→ What is expected
Extract and list every line that contains the word "objects".

→ Given data
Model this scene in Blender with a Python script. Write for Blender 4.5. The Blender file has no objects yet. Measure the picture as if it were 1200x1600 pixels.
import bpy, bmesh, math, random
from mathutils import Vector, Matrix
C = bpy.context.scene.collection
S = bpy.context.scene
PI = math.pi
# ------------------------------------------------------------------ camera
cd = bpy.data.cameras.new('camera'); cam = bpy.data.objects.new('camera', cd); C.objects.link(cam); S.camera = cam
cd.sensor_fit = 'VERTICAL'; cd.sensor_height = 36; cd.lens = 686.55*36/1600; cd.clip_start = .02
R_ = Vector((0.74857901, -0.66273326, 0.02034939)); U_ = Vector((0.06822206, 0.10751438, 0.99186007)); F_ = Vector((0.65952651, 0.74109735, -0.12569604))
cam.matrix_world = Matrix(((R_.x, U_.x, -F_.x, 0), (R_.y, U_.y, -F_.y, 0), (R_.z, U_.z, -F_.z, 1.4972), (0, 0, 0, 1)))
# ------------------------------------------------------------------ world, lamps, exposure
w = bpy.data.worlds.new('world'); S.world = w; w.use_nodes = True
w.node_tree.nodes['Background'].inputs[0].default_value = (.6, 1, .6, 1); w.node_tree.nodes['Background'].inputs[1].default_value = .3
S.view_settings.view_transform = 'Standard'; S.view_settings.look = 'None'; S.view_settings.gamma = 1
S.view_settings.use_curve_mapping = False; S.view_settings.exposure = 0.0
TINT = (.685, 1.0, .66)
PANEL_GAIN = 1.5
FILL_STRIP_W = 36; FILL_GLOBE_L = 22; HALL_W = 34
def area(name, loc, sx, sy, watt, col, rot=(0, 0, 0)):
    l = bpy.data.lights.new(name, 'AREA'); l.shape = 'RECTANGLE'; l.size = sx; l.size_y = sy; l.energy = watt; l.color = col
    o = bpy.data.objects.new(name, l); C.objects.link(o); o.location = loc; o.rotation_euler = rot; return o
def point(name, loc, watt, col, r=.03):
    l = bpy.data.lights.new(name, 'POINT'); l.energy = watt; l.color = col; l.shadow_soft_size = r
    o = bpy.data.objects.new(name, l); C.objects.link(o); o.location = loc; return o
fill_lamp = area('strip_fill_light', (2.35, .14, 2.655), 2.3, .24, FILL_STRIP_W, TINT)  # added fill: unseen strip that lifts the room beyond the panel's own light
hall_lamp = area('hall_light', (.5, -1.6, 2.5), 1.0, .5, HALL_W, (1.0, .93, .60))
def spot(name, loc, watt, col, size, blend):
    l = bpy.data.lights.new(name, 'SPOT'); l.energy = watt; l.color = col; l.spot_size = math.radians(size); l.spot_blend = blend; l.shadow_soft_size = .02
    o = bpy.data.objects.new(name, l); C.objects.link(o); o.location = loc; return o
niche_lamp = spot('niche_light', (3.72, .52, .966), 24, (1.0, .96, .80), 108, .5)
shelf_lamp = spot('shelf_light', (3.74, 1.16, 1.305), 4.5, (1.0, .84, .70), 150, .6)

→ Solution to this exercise
Model this scene in Blender with a Python script. Write for Blender 4.5. The Blender file has no objects yet. Measure the picture as if it were 1200x1600 pixels.
cd = bpy.data.cameras.new('camera'); cam = bpy.data.objects.new('camera', cd); C.objects.link(cam); S.camera = cam
    o = bpy.data.objects.new(name, l); C.objects.link(o); o.location = loc; o.rotation_euler = rot; return o
    o = bpy.data.objects.new(name, l); C.objects.link(o); o.location = loc; return o
    o = bpy.data.objects.new(name, l); C.objects.link(o); o.location = loc; return o